Status, integrity of Islamic Banking



Islamic banking is no longer a novel experiment. When the concept of Islamic banking with its ethical values was propagated, financial circles the world over treated it as a utopian dream. Having lived for centuries under the ‘valueless’ capitalist economic system, they asked what ethics had to do with finance?
Besides their range of equity, trade-financing and lending operations, Islamic banks also offer a full spectrum of fee-paid retail services that do not involve interest payments, including checking accounts, spot foreign exchange transactions, fund transfers, letters of credit, travellers’ checks, safe-deposit boxes, securities safekeeping investment management and advice, and other normal services of modern banking. Islamic banking because of its value-orientated ethos enables it to draw finances from both Muslims and non-Muslims alike.
Islamic banks are evolving financial and investment instruments that are not only profitable but are also ethically motivated. The ever-increasing application and innovation of the methodologies associated with derivative instruments that revolutionised the global financial industry have also led to a global financial crisis because of the excess greed for profit and the immense uncertainty and risk associated with these types of transactions. There are doubts associated with the permissibility of derivative instruments under Islamic finance generally.
Addressing issues to resolve the global financial crisis world leaders called for a set up on the basis of capitalism of entrepreneurship where banks finance economic development in the real economy, as opposed to the set up on the basis of capitalism of speculation whereby banks derive excessive profit from speculative transactions that do not make any contribution to the real economy.
Islamic banks need to give special care to their integrity and credibility.

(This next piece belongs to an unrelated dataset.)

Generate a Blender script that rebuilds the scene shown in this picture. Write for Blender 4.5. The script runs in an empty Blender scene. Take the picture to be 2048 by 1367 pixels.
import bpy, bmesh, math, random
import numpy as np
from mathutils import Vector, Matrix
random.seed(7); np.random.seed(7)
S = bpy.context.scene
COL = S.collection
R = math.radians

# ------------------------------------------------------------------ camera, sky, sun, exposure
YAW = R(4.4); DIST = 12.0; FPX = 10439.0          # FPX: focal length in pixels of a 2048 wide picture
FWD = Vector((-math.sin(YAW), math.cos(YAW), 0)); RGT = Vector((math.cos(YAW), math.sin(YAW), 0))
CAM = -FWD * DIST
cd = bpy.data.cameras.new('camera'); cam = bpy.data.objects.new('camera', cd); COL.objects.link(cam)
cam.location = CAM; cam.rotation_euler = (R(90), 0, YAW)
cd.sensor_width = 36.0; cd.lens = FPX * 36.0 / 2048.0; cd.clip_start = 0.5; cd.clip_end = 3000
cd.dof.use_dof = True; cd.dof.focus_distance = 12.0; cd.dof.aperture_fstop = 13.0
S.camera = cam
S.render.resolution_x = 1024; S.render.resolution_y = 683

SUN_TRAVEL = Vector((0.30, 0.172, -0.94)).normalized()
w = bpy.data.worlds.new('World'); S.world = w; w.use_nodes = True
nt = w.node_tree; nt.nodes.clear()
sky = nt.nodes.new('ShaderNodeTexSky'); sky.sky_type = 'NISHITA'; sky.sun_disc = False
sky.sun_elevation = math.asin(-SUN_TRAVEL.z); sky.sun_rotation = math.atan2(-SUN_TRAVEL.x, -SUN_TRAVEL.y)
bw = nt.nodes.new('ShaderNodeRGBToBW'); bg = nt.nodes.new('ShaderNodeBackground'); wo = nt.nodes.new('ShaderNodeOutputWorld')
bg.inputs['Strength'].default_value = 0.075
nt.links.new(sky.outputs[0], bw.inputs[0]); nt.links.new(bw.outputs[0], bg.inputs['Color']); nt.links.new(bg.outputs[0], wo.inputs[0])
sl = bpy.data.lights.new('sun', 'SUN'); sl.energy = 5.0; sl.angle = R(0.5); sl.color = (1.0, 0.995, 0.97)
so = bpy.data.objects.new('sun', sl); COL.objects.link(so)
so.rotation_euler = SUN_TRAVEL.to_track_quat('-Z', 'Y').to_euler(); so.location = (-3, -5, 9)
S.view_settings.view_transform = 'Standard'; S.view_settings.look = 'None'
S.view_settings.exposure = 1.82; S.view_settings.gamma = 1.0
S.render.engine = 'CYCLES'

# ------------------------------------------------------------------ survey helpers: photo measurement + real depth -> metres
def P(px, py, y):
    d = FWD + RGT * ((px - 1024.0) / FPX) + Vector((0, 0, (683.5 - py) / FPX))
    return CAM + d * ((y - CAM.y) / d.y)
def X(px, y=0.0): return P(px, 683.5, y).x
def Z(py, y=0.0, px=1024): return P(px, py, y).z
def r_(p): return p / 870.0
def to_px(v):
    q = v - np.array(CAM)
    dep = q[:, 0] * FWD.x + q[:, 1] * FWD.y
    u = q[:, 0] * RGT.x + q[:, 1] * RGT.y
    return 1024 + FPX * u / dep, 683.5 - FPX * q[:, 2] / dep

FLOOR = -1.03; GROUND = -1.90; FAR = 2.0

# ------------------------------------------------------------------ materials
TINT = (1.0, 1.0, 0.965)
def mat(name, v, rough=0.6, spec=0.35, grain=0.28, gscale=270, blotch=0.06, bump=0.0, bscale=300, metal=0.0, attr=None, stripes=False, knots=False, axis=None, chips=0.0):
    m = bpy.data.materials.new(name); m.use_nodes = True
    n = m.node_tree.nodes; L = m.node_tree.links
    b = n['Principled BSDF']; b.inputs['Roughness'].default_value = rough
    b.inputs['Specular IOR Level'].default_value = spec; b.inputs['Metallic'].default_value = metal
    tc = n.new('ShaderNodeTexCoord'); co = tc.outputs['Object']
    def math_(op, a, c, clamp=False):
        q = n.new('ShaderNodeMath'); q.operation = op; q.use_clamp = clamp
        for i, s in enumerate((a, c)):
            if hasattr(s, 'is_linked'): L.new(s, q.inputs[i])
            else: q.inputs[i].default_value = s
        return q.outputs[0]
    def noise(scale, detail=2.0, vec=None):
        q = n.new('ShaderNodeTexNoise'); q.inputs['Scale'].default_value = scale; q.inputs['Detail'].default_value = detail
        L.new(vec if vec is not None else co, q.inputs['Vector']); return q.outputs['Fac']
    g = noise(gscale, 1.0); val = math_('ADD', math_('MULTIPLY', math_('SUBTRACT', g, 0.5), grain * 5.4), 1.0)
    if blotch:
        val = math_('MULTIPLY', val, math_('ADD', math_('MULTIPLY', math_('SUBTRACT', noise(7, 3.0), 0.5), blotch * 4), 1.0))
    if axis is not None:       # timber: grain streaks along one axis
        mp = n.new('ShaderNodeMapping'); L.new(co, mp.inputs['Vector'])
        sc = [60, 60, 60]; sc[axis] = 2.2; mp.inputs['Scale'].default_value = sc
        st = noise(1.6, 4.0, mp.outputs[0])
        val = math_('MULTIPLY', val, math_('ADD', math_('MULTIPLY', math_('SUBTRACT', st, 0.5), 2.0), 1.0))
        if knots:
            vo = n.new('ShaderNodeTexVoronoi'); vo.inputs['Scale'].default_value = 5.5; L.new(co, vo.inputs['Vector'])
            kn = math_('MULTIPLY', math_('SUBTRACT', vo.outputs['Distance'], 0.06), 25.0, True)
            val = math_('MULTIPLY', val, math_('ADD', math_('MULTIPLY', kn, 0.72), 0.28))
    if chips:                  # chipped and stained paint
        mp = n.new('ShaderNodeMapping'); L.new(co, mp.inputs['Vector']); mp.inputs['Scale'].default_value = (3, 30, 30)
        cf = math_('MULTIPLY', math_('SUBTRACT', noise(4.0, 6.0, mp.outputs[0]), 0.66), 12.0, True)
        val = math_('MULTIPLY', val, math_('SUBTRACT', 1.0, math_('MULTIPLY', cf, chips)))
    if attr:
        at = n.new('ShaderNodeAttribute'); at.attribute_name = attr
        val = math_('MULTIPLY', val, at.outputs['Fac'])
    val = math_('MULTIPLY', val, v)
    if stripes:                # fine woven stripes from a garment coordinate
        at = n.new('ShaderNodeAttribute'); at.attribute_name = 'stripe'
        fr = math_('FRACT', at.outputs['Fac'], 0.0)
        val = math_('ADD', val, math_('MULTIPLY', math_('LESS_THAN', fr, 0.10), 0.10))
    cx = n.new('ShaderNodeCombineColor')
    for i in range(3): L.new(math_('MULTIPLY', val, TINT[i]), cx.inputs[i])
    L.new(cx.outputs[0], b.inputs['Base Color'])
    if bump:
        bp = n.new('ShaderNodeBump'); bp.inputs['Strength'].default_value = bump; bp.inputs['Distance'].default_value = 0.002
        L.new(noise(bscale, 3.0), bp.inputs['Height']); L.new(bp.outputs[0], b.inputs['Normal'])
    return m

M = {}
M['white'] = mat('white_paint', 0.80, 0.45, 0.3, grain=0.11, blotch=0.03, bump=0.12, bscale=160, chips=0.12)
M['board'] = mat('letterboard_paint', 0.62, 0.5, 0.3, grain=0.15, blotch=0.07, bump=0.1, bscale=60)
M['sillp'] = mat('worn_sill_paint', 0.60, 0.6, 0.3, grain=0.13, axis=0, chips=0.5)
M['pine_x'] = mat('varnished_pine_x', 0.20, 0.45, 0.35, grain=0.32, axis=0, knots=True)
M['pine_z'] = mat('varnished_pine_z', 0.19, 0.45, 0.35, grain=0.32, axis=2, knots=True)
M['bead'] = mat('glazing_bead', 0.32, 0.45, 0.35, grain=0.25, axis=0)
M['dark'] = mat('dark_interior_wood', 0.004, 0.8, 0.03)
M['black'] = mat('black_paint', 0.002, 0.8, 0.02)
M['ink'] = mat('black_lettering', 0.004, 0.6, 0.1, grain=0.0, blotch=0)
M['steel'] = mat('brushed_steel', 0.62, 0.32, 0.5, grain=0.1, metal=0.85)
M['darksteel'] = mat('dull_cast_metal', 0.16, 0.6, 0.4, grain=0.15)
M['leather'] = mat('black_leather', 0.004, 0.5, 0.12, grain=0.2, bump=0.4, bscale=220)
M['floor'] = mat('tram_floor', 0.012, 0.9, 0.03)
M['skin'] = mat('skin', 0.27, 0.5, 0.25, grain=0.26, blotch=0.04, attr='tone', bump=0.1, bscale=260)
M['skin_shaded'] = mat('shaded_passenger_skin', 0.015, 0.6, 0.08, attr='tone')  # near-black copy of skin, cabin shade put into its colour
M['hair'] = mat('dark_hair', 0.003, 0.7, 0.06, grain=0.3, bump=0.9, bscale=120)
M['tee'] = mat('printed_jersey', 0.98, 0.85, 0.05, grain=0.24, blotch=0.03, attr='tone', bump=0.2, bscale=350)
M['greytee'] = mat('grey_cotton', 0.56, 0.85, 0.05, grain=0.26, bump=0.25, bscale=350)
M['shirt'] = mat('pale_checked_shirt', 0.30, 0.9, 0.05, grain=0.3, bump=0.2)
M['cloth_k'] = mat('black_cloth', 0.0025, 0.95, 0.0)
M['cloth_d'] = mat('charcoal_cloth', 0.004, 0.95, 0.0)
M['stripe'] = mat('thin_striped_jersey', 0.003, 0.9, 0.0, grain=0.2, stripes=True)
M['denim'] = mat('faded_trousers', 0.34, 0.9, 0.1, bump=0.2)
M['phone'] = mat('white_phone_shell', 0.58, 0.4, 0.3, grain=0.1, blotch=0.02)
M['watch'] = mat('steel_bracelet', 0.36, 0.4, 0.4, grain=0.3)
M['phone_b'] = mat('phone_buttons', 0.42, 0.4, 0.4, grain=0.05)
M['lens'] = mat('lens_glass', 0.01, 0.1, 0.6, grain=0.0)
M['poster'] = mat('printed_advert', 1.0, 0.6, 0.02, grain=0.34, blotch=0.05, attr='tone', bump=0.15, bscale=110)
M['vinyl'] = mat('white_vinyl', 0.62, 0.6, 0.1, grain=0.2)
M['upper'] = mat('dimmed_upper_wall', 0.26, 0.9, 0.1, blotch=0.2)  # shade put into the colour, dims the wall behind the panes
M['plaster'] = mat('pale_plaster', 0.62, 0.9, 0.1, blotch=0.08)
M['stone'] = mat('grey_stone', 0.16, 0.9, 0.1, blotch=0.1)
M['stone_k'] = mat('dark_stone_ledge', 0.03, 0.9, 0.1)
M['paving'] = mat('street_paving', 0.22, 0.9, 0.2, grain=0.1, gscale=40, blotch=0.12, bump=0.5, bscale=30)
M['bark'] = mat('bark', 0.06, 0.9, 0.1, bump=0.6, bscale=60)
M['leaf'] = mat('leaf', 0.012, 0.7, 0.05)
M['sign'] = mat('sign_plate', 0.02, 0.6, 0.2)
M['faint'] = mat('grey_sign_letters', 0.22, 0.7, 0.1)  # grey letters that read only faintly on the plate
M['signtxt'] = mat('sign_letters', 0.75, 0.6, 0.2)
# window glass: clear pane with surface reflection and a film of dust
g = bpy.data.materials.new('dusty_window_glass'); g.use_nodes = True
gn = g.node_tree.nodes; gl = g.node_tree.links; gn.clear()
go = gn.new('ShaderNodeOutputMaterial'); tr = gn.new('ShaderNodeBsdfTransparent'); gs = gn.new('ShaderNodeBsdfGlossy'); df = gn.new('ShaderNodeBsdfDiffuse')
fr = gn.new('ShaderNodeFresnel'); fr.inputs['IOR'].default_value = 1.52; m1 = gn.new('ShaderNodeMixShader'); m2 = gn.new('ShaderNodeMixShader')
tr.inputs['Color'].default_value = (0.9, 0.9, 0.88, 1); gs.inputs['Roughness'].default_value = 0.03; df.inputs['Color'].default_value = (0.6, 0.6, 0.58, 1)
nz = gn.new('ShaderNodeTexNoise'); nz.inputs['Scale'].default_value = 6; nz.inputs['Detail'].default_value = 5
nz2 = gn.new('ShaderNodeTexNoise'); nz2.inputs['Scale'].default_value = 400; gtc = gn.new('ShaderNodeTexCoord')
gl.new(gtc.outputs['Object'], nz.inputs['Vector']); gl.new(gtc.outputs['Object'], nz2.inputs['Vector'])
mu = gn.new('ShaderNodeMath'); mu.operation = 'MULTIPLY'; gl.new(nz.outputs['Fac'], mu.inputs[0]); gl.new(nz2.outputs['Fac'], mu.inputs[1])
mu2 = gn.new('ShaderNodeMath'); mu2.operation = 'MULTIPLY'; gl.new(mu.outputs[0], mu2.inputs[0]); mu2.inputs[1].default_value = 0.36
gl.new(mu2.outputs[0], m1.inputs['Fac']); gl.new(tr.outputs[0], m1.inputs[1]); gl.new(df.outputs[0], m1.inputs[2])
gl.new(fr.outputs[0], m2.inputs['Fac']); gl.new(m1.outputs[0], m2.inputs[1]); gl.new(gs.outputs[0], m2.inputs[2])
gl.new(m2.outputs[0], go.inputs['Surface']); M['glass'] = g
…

Some critics are disappointed that Islamic banks have deviated, to a great extent, from the philosophic and idealistic basis that inspired their originators in the 1970s.
Islamic banks come in all shapes and forms: banks and non-banks, large and small, specialized and diversified, traditional and innovative, national and multi-national, successful and unsuccessful, prudent and reckless, strictly regulated and free-wheeling, etc. Some, particularly the “Islamic windows” of conventional banks, are virtually identical to their conventional counterparts, while others are markedly different. Some are driven by real religious considerations, while others use religion only as a way of attracting customers.
There are considerable disagreements among scholars as to which institutions and instruments are religiously acceptable. For some, their legal structure does not allow them to carry out real Islamic business such as trading, leasing or construction activities and hence they end up doing only conventional financial operations with slight changes to appear Islamic.
There is a risk that Islamic banking ideals may get diluted with conventional banking unless Islamic banks do something to establish their distinctness as “Islamic banks”. Non-sharing Islamic modes such as murabaha, salam, istisna’a and ijarah also provide a link between financial transactions and real economic activities, such as trading in tangible assets. But there have to be some underlying goods and services to be the objects of such modes of financing.
An important area is development of products for meeting statutory liquidity requirements. A related, but more complicated, issue is that of products for Government financing. For the Islamic financial system to be adopted at national levels, the role of Islamic banks and financial institutions in monetary management and government financing, whether it is to cover budget deficit, refinancing or financing the activities of utilities, needs to be enhanced.
The lack of involvement of Islamic finance in government financing is due to lack of research and development (R&D) and differences in Shari’ah-compliance criteria between different countries. Problems arise and are not attended to owing to a lack of active jurists or their differences with regard to innovations. Different Shari’ah Boards interpret contracts differently.
R & D should therefore be attended to by Shari’ah experts under the guidance of the Organisation of Islamic Conferences (OIC) Fiqh Academy (Islamic jurisprudence) and AAOIFI (Accounting and Auditing Organisations of Islamic Financial Institutions). It is also imperative to find ways to block avenues of wilful default and delays by clients.
The institution of discussion (ijtihad) in this perspective is vitally important, because the Shari’ah has the flexibility to respond to changes and diversity. But it is not open to changing from Divine to manmade law. The concepts of custom, the general good, utility or necessity are taken into consideration, but they are relevant only when the clear texts of the Qur’an and Sunnah are taken as a basis for analogies. This still leaves a great deal of room for acceptable inferences to be made in regard to business and finance transactions.
Much research needs to be done on the securitization of assets and strengthening of the recovery/payment systems. In particular, there is a lack of alternatives for public debts and tools of monetary management. Well-defined products, standards and risk management tools to hedge against high volatility in markets are urgently needed.
Besides developing instruments and the framework, Islamic countries have to redesign their plans and priorities. The establishment of a permanent trade fair and an Islamic free market may facilitate the achievement of the objective by promoting intra-OIC trade. This can be achieved by increasing links and establishing an Islamic Monetary Fund by expanding the scope of the International Islamic Financial Market (IIFM) and Liquidity Managed Centre (LMC). The proposed Islamic Monetary Fund (IMF) can have a wider scope to tap excess liquidity with some of the Islamic banks through a mechanism which would encourage both governments and institutional subscribers to the fund to make efforts to promote Islamic finance.